::: Dataset excerpt :::
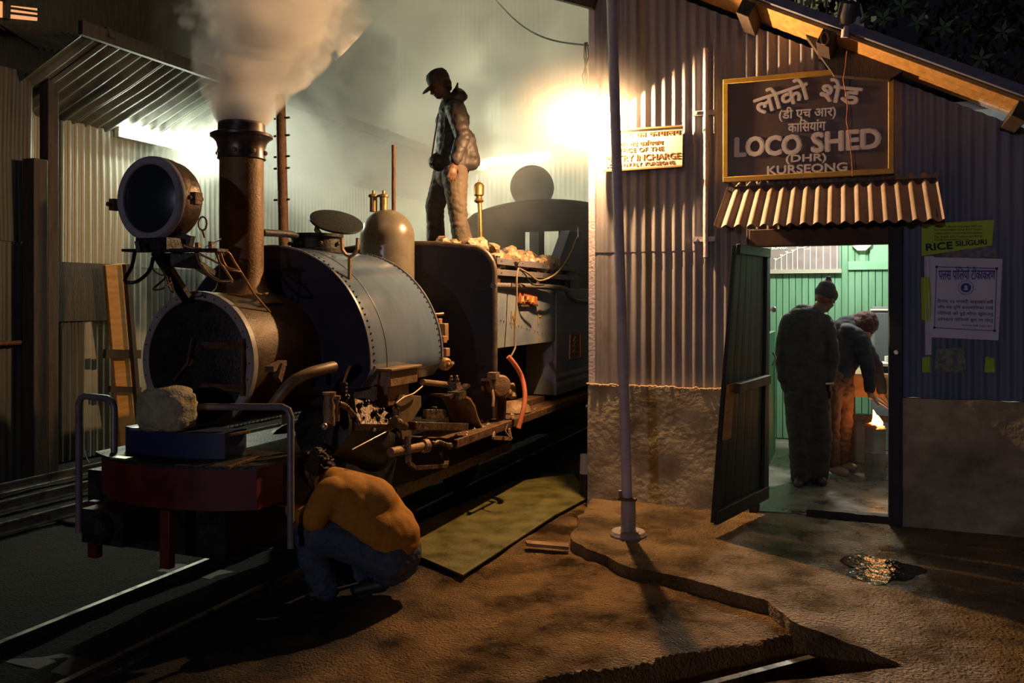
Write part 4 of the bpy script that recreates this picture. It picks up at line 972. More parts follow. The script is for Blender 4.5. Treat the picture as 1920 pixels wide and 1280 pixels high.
g = M().b2((-2.87, 4.36, 1.075), (-2.50, 4.74, 1.09)); g.cyl((-2.68,4.5,1.09), (-2.68,4.5,1.12), .01, n=8); g.build('lid', rust_lt, tbx, bevel=.003)
wire([(792,716,5.4),(830,720,5.7),(852,722,5.85)], .020, rust_lt, 'feed_pipe', lo)
wire([(792,724,5.3),(775,738,5.2),(757,745,5.1),(738,760,5.0)], .006, bare, 'oil_pipe', lo)
g = M()
for x, y in ((846,712),(856,711)): g.lathe(P(x, y, d=5.75), UP, [(.016,-.02),(.02,0),(.012,.012),(.012,.024),(.006,.03),(0,.03)], 10)
g.box(P(851,724,d=5.75), (.07,.07,.05)); g.bar(P(838,745,d=5.6), P(876,722,d=5.8), .05, .02); g.box(P(856,740,d=5.7), (.09,.12,.05)); g.build('valve_cluster', oily, lo)
# tank tap and clack boxes at the rear edge of the tank
g = M().box(P(832,622,d=5.98), (.05,.06,.12)); g.box(P(828,636,d=5.95), (.06,.06,.05)); g.box(P(832,660,d=5.98), (.07,.06,.06)); g.box(P(822,605,d=5.98), (.04,.05,.06)); g.build('clack_box', mat('bronze', (.36,.20,.09,1), (.48,.28,.14,1), .45, .6, .4, 20), lo, bevel=.005)
g = M(); g.lathe(P(834,682,d=5.9), (.8,-.5,0), [(0,.04),(.03,.04),(.045,.02),(.045,-.02),(.02,-.04)], 14); g.tube([P(836,676,d=5.9), P(845,686,d=5.85), P(849,680,d=5.8)], .012, 6); g.build('water_cock', mat('bronze'  , (.36,.20,.09,1)), lo)
wire([(812,589,5.9),(822,589,5.92),(831,588,5.95)], .010, bare, 'tap_lever', lo)
# cylinder, valve chest, motion
ax = V((-2.68, 3.93, .80)); bx = V((-2.68, 4.50, .62)); dv = (bx-ax).normalized()
cy = M().lathe(ax, dv, [(0,-.03),(.13,-.03),(.17,-.01),(.17,.02),(.155,.03),(.155,.54),(.17,.55),(.17,.58),(.06,.60),(.05,.66)], 28).build('cylinder', black_iron, lo)
g = M(); pl = [P(660,750,X=-2.62), P(695,760,X=-2.60), P(740,786,X=-2.56), P(737,800,X=-2.50), P(703,800,X=-2.50), P(672,800,X=-2.50), P(664,782,X=-2.52)]
nn = (pl[1]-pl[0]).cross(pl[5]-pl[0]).normalized(); 
if nn.z < 0: nn = -nn
g.prism(pl, nn*.02); g.prism([p-nn*.05 for p in pl], nn*.05); g.build('valve_chest_cover', oily, lo, bevel=.004)
g = M()
for x, y in ((672,762),(684,758),(712,772),(728,780),(676,788),(700,776),(705,788),(718,793),(694,800),(683,796),(735,790),(646,748)): 
    p = P(x, y, X=-2.52); g.cyl(p-nn*.005, p+nn*.022, .017, .014, 6); g.cyl(p+nn*.02, p+nn*.034, .008, n=6)
g.build('stud_nut', black_iron, cy, kind='stuff')
g = M(); g.lathe(P(617,790,d=4.42), UP, [(.032,-.02),(.032,.10),(.026,.115),(.026,.135),(.036,.14),(.036,.152),(0,.155)], 14); g.lathe(P(629,778,d=4.45), UP, [(.022,-.03),(.022,.08),(.028,.085),(.028,.10),(0,.104)], 12); g.build('oil_cup', rust_lt, lo)
g = M().lathe(P(644,748,d=4.6), UP, [(.022,-.02),(.024,.0),(.020,.01),(.024,.02),(.020,.03),(.024,.04),(.020,.05),(.024,.06),(.020,.07),(.024,.08),(.02,.09),(0,.092)], 12); g.build('lubricator', black_iron, lo)
wire([(644,720,4.6),(647,708,4.6),(652,694,4.62),(656,686,4.63)], .007, bare, 'oil_pipe', lo)
g = M().sphere(P(608,799,d=4.35), .018, 10); g.sphere(P(702,806,d=4.6), .010, 8); g.build('drain_cock', steel, lo)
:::
→ Direction
Write out each line of the data exactly; the images should be left out.

→ Full solution
Write part 4 of the bpy script that recreates this picture. It picks up at line 972. More parts follow. The script is for Blender 4.5. Treat the picture as 1920 pixels wide and 1280 pixels high.
g = M().b2((-2.87, 4.36, 1.075), (-2.50, 4.74, 1.09)); g.cyl((-2.68,4.5,1.09), (-2.68,4.5,1.12), .01, n=8); g.build('lid', rust_lt, tbx, bevel=.003)
wire([(792,716,5.4),(830,720,5.7),(852,722,5.85)], .020, rust_lt, 'feed_pipe', lo)
wire([(792,724,5.3),(775,738,5.2),(757,745,5.1),(738,760,5.0)], .006, bare, 'oil_pipe', lo)
g = M()
for x, y in ((846,712),(856,711)): g.lathe(P(x, y, d=5.75), UP, [(.016,-.02),(.02,0),(.012,.012),(.012,.024),(.006,.03),(0,.03)], 10)
g.box(P(851,724,d=5.75), (.07,.07,.05)); g.bar(P(838,745,d=5.6), P(876,722,d=5.8), .05, .02); g.box(P(856,740,d=5.7), (.09,.12,.05)); g.build('valve_cluster', oily, lo)
# tank tap and clack boxes at the rear edge of the tank
g = M().box(P(832,622,d=5.98), (.05,.06,.12)); g.box(P(828,636,d=5.95), (.06,.06,.05)); g.box(P(832,660,d=5.98), (.07,.06,.06)); g.box(P(822,605,d=5.98), (.04,.05,.06)); g.build('clack_box', mat('bronze', (.36,.20,.09,1), (.48,.28,.14,1), .45, .6, .4, 20), lo, bevel=.005)
g = M(); g.lathe(P(834,682,d=5.9), (.8,-.5,0), [(0,.04),(.03,.04),(.045,.02),(.045,-.02),(.02,-.04)], 14); g.tube([P(836,676,d=5.9), P(845,686,d=5.85), P(849,680,d=5.8)], .012, 6); g.build('water_cock', mat('bronze'  , (.36,.20,.09,1)), lo)
wire([(812,589,5.9),(822,589,5.92),(831,588,5.95)], .010, bare, 'tap_lever', lo)
# cylinder, valve chest, motion
ax = V((-2.68, 3.93, .80)); bx = V((-2.68, 4.50, .62)); dv = (bx-ax).normalized()
cy = M().lathe(ax, dv, [(0,-.03),(.13,-.03),(.17,-.01),(.17,.02),(.155,.03),(.155,.54),(.17,.55),(.17,.58),(.06,.60),(.05,.66)], 28).build('cylinder', black_iron, lo)
g = M(); pl = [P(660,750,X=-2.62), P(695,760,X=-2.60), P(740,786,X=-2.56), P(737,800,X=-2.50), P(703,800,X=-2.50), P(672,800,X=-2.50), P(664,782,X=-2.52)]
nn = (pl[1]-pl[0]).cross(pl[5]-pl[0]).normalized(); 
if nn.z < 0: nn = -nn
g.prism(pl, nn*.02); g.prism([p-nn*.05 for p in pl], nn*.05); g.build('valve_chest_cover', oily, lo, bevel=.004)
g = M()
for x, y in ((672,762),(684,758),(712,772),(728,780),(676,788),(700,776),(705,788),(718,793),(694,800),(683,796),(735,790),(646,748)): 
    p = P(x, y, X=-2.52); g.cyl(p-nn*.005, p+nn*.022, .017, .014, 6); g.cyl(p+nn*.02, p+nn*.034, .008, n=6)
g.build('stud_nut', black_iron, cy, kind='stuff')
g = M(); g.lathe(P(617,790,d=4.42), UP, [(.032,-.02),(.032,.10),(.026,.115),(.026,.135),(.036,.14),(.036,.152),(0,.155)], 14); g.lathe(P(629,778,d=4.45), UP, [(.022,-.03),(.022,.08),(.028,.085),(.028,.10),(0,.104)], 12); g.build('oil_cup', rust_lt, lo)
g = M().lathe(P(644,748,d=4.6), UP, [(.022,-.02),(.024,.0),(.020,.01),(.024,.02),(.020,.03),(.024,.04),(.020,.05),(.024,.06),(.020,.07),(.024,.08),(.02,.09),(0,.092)], 12); g.build('lubricator', black_iron, lo)
wire([(644,720,4.6),(647,708,4.6),(652,694,4.62),(656,686,4.63)], .007, bare, 'oil_pipe', lo)
g = M().sphere(P(608,799,d=4.35), .018, 10); g.sphere(P(702,806,d=4.6), .010, 8); g.build('drain_cock', steel, lo)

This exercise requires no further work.